Pemerintah membentuk Badan Pengelola untuk menghimpun, mengelola, mengembangkan, dan mempertanggungjawabkan DAU. Namun mayoritas pengurusnya adalah pejabat Kementerian Agama. Menteri Agama menjabat Ketua BP, Sekretaris Jenderal menjadi Ketua Dewan Pengawas, sedangkan Direktur Jenderal Penyelenggaraan Haji dan Umrah ditunjuk sebagai Ketua Dewan Pelaksana.
Tidak mengherankan apabila DAU justru banyak digunakan untuk kegiatan di luar tujuan utamanya. Hasil audit BPK semester II tahun 2007 atas laporan BP DAU tahun 2005 memperlihatkan bahwa pengeluaran untuk anggota badan pengelola jauh lebih besar dibanding membantu meningkatkan kemaslahatan umat. Begitu pula temuan Indonesia Corruption Watch. DAU banyak digunakan untuk “mengongkosi” badan pengelola, termasuk Menteri Agama. Misalnya tunjangan bulanan, tunjangan hari raya, open house dan perjalanan dinas Menteri Agama, sumbangan pengobatan pejabat tertentu, serta pemberian pinjaman kepada beberapa penyelenggara ONH Plus.
Dibutuhkan upaya serius untuk memperbaiki penyelenggaraan ibadah haji.
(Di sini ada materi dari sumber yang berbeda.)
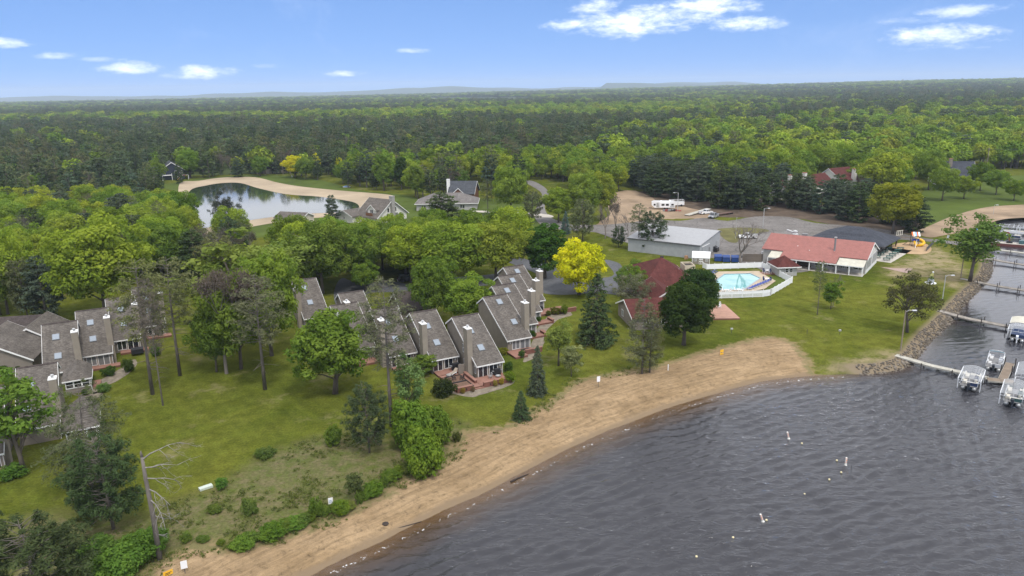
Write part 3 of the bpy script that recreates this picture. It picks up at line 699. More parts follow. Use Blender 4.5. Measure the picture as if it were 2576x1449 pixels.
def bare(seed, H=12, spread=.75, depth=5, trunk_r=.22, haze_leaf=0, twigs=3):
    rng = random.Random(seed); T = Tree(); mb = MB(); tips = []
    def grow(p, d, L, r, k):
        q = p+d*L; mid = p.lerp(q, .5)+Vector((rng.uniform(-1, 1), rng.uniform(-1, 1), rng.uniform(-.5, 1)))*L*.07
        mb.tube([p, mid, q], [r, r*.82, r*.66], 6 if k == 0 else (4 if k < 2 else 3), False)
        if k >= depth: tips.append(q); return
        n = 2 if k == 0 else rng.choice((2, 3, 3))
        if k == 0: n = rng.choice((3, 4))
        for i in range(n):
            a = rng.uniform(0, 6.283); s = spread*rng.uniform(.5, 1.0)
            d2 = (d+Vector((math.cos(a)*s, math.sin(a)*s, rng.uniform(-.12, .35)))).normalized()
            grow(q if i else mid.lerp(q, .95), d2, L*rng.uniform(.62, .86), r*.62, k+1)
    grow(Vector((0, 0, -.2)), Vector((0, 0, 1)), H*.25, trunk_r, 0)
    T.mb = mb; T.H = H; T.mats = (m_twig, m_leaf); T.crown_V = None
    if haze_leaf:
        nr = np.random.default_rng(seed); tp = np.array([tuple(q) for q in tips]); c = tp[nr.integers(0, len(tp), haze_leaf)]+nr.normal(size=(haze_leaf, 3))*.3
        nn = nr.normal(size=(haze_leaf, 3)); nn /= np.linalg.norm(nn, axis=1)[:, None]
        T.crown_V = leaf_quads(c, nn, .11, 1.2, nr); T.tint = nr.random(haze_leaf)
    return T
def finish(T, nm):
    T.trunk_me = T.mb.mesh('trunk', T.mats[0], True)
    T.crown_me = leaf_mesh('crown', T.crown_V, T.tint, T.mats[1]) if T.crown_V is not None else None
    T.nm = nm; return T
def joined(T, name, lm=None):
    """trunk and crown in one mesh, for trees too far away to tell their parts"""
    v1 = np.array(T.mb.v); fl = [q for q in T.mb.f]
    me = bpy.data.meshes.new(name); nv = len(v1); vs = [tuple(p) for p in v1]; fs = list(fl)
    mats = [T.mats[0], lm or T.mats[1]]; nt = len(fs)
    if T.crown_V is not None:
        vs += [tuple(p) for p in T.crown_V]; n = len(T.crown_V)//4
        fs += [(nv+4*i, nv+4*i+1, nv+4*i+2, nv+4*i+3) for i in range(n)]
    me.from_pydata(vs, [], fs); me.materials.append(mats[0]); me.materials.append(mats[1])
    me.polygons.foreach_set('material_index', [0]*nt+[1]*(len(fs)-nt))
    tt = np.full(len(fs), .5, np.float32)
    if T.crown_V is not None: tt[nt:] = T.tint
    a = me.attributes.new('tint', 'FLOAT', 'FACE'); a.data.foreach_set('value', tt); me.update(); return me

PR = {}
PR['oak'] = [finish(broad(100+i, H=15, rx=6.9+.4*(i % 3), crown_lo=.12, K=118, per=150, leaf=.25, clump=(1.0, 1.9), limbs=14), 'oak') for i in range(5)]
PR['maple'] = [finish(broad(200+i, H=12, rx=4.8, crown_lo=.06, K=95, per=160, leaf=.22, clump=(.8, 1.5), shape=.5, limbs=10), 'maple') for i in range(2)]
PR['oakmid'] = [finish(broad(300+i, H=15, rx=6.6, crown_lo=.16, K=72, per=62, leaf=.38, clump=(1.2, 2.1), limbs=6), 'oak') for i in range(4)]
PR['light'] = [finish(broad(400+i, H=14, rx=3.9, crown_lo=.18, K=60, per=85, leaf=.23, clump=(.8, 1.5), gap=.18, limbs=14, trunk_r=.2, loose=1, twig=True), 'light') for i in range(2)]
PR['young'] = [finish(broad(450+i, H=6, rx=1.8, crown_lo=.08, K=40, per=75, leaf=.15, clump=(.4, .75), gap=.1, limbs=9, trunk_r=.07, loose=.8), 'young') for i in range(2)]
PR['column'] = [finish(broad(470, H=13, rx=3.6, crown_lo=.05, K=70, per=130, leaf=.26, clump=(.9, 1.4), shape=.35, limbs=8), 'column')]
PR['white'] = [finish(conif(500+i, H=15, rmax=5.4, lo=.03, whorls=15, nb=7, spray=24, leaf=.40, cr=(.8, 1.35)), 'white') for i in range(4)]
PR['spruce'] = [finish(conif(550+i, H=14, rmax=4.6, lo=.05, whorls=26, nb=10, spray=15, leaf=.32, prof='spruce', droop=.35, flat=.35, cr=(.55, .85)), 'spruce') for i in range(2)]
PR['red'] = [finish(conif(600+i, H=19, rmax=3.3, lo=.42, whorls=17, nb=6, spray=36, leaf=.15, prof='red', flat=.7, cr=(.5, .95), trunk_r=.22, asp=2.6, dead=16, thin=.18), 'red') for i in range(4)]
PR['jack'] = [finish(conif(650+i, H=11, rmax=4.4, lo=.15, whorls=17, nb=8, spray=52, leaf=.17, prof='red', flat=.85, cr=(.42, .78), trunk_r=.2, asp=2.4, dead=8, thin=.16), 'jack') for i in range(3)]
PR['larch'] = [finish(conif(680+i, H=12, rmax=3.0, lo=.10, whorls=22, nb=7, spray=34, leaf=.13, prof='white', flat=.7, cr=(.4, .75), droop=.18, trunk_r=.16, asp=2.4, thin=.15), 'larch') for i in range(2)]
PR['droop'] = [finish(conif(690, H=13, rmax=4.8, lo=.22, whorls=19, nb=7, spray=44, leaf=.12, prof='red', flat=.6, cr=(.45, .95), droop=.3, trunk_r=.2, asp=2.4, dead=18, thin=.22), 'droop')]
PR['open'] = [finish(broad(860+i, H=11, rx=5.0, crown_lo=.16, K=85, per=75, leaf=.15, clump=(.5, 1.1), gap=.2, limbs=22, trunk_r=.22, loose=.8, twig=True), 'open') for i in range(2)]
PR['globe'] = [finish(broad(880, H=12, rx=5.3, crown_lo=.04, K=135, per=135, leaf=.22, clump=(.8, 1.5), shape=.35, limbs=8), 'globe')]
PR['bare'] = [finish(bare(700+i, H=11+i, depth=5, spread=.75), 'bare') for i in range(2)]
PR['barehaze'] = [finish(bare(720+i, H=14, depth=5, spread=.55, haze_leaf=2600, trunk_r=.2), 'barehaze') for i in range(3)]
PR['greyhaze'] = [finish(bare(741, H=14, depth=6, spread=.6, haze_leaf=9000, trunk_r=.26), 'greyhaze')]
PR['shrub'] = [finish(broad(800+i, H=2.4, rx=1.9, crown_lo=-.15, K=40, per=70, leaf=.13, clump=(.28, .8), limbs=6, trunk_r=.05, loose=.5), 'shrub') for i in range(3)]
PR['thicket'] = [finish(broad(840+i, H=5, rx=3.0, crown_lo=-.12, K=75, per=110, leaf=.17, clump=(.45, 1.15), limbs=6, trunk_r=.06, loose=.5, shape=.3), 'thicket') for i in range(2)]
PR['ball'] = [finish(broad(830, H=1.5, rx=.85, crown_lo=-.1, K=40, per=60, leaf=.07, clump=(.2, .34), limbs=4, trunk_r=.04), 'ball')]
# far prototypes: one mesh each
def far_set():
    L = []
    for i in range(3): L.append((joined(broad(900+i, H=14, rx=6.2, K=30, per=34, leaf=.70, clump=(1.6, 2.6), limbs=3), 'far_oak', m_leaf_far), 'oak'))
    for i in range(3): L.append((joined(conif(930+i, H=15, rmax=4.0, lo=.12, whorls=9, nb=5, spray=8, leaf=.85, cr=(.95, 1.4)), 'far_pine', m_leaf_far), 'pine'))
    for i in range(2): L.append((joined(conif(950+i, H=16, rmax=2.6, lo=.45, whorls=7, nb=5, spray=9, leaf=.62, prof='red', flat=.7, cr=(.8, 1.1)), 'far_red_pine', m_leaf_far), 'red'))
    for i in range(2): L.append((joined(bare(970+i, H=14, depth=4, spread=.5, haze_leaf=500), 'far_bare', m_leaf_far), 'bare'))
    return L
FAR = far_set()

GREEN = (.168, .245, .034); GREEN2 = (.135, .207, .032); YGREEN = (.225, .285, .036); DGREEN = (.05, .085, .02)
PINE = (.055, .080, .034); BLUEP = (.065, .092, .055); OLIVE = (.115, .135, .055); BROWNP = (.115, .125, .06); GOLD = (.50, .50, .018); GREY = (.12, .105, .09); LIME = (.185, .25, .05)
def jit(c, k=.12):
    g = R_.uniform(1-k, 1+k); return (c[0]*g*R_.uniform(.92, 1.1), c[1]*g, c[2]*g*R_.uniform(.85, 1.15), 1)
NAMES = {'oak': ('oak_tree', 'oak'), 'maple': ('maple_tree', 'maple'), 'oakmid': ('oak_tree', 'oak'), 'light': ('light_tree', 'tree'), 'young': ('young_tree', 'tree'), 'column': ('columnar_tree', 'tree'),
         'white': ('white_pine', 'pine'), 'spruce': ('spruce_tree', 'spruce'), 'red': ('red_pine', 'pine'), 'jack': ('jack_pine', 'pine'), 'bare': ('bare_tree', 'bare tree'), 'barehaze': ('grey_tree', 'bare tree'),
         'shrub': ('shrub', 'shrub'), 'ball': ('round_shrub', 'shrub'), 'thicket': ('thicket', 'bush'), 'larch': ('larch_tree', 'larch'), 'droop': ('drooping_pine', 'pine'), 'open': ('open_pine', 'pine'), 'globe': ('globe_tree', 'tree'), 'greyhaze': ('grey_tree', 'bare tree')}
def plant(kind, base, h, col, label, group=None, wid=None, var_=None, rz=None, lean=(0, 0), name=None, cat=None):
    pr = PR[kind]; T = pr[var_ if var_ is not None else R_.randrange(len(pr))]
    nm, ct = NAMES[kind]; s = h/T.H
    o = thing(name or nm, label, cat or ct, base, R_.uniform(0, 6.28) if rz is None else rz, group)
    k = 1.0
    if wid:
        ext = T.crown_V[:, 0].max()-T.crown_V[:, 0].min() if T.crown_V is not None else T.H*.8
        k = max(.45, min(2.2, wid/ext/s))
    o.scale = (s*k, s*k, s); o.rotation_euler = (lean[0], lean[1], o.rotation_euler[2]) if lean != (0, 0) else o.rotation_euler
    small = kind in ('shrub', 'ball', 'thicket')
    inst('stem' if small else 'trunk', T.trunk_me, o)
    if T.crown_me is not None:
        c = inst('foliage' if small else 'crown', T.crown_me, o); c.color = jit(col)
    return o
def at_px(kind, bx, by, top, wpx, col, label, group=None, **kw):
    """a tree that stands at the ground point seen at (bx,by), as tall and wide as its outline"""
    g = G(bx, by); g = Vector((g.x, g.y, gz(g.x, g.y))); h = max(.6, height_at(g, top))
    z = (g-CAMP).dot(fw); return plant(kind, g, h, col, label, group, wid=wpx*z/FOC, **kw)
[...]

Selain memberikan sanksi kepada para pelaku korupsi, posisi Kementerian Agama sebagai pemegang hak monopoli harus ditinjau ulang. Walau begitu, bukan berarti penyelenggaraan ibadah haji harus diswastakan. Usulan membentuk badan khusus yang independen patut dipertimbangkan. Jika tidak, permasalahan akan terus muncul. Pertanyaannya sekarang, apakah Menteri Agama Suryadharma Ali memiliki keberanian?
Ade Irawan CALON HAJI, KOORDINATOR DIVISI MONITORING PELAYANAN PUBLIK INDONESIA CORRUPTION WATCH.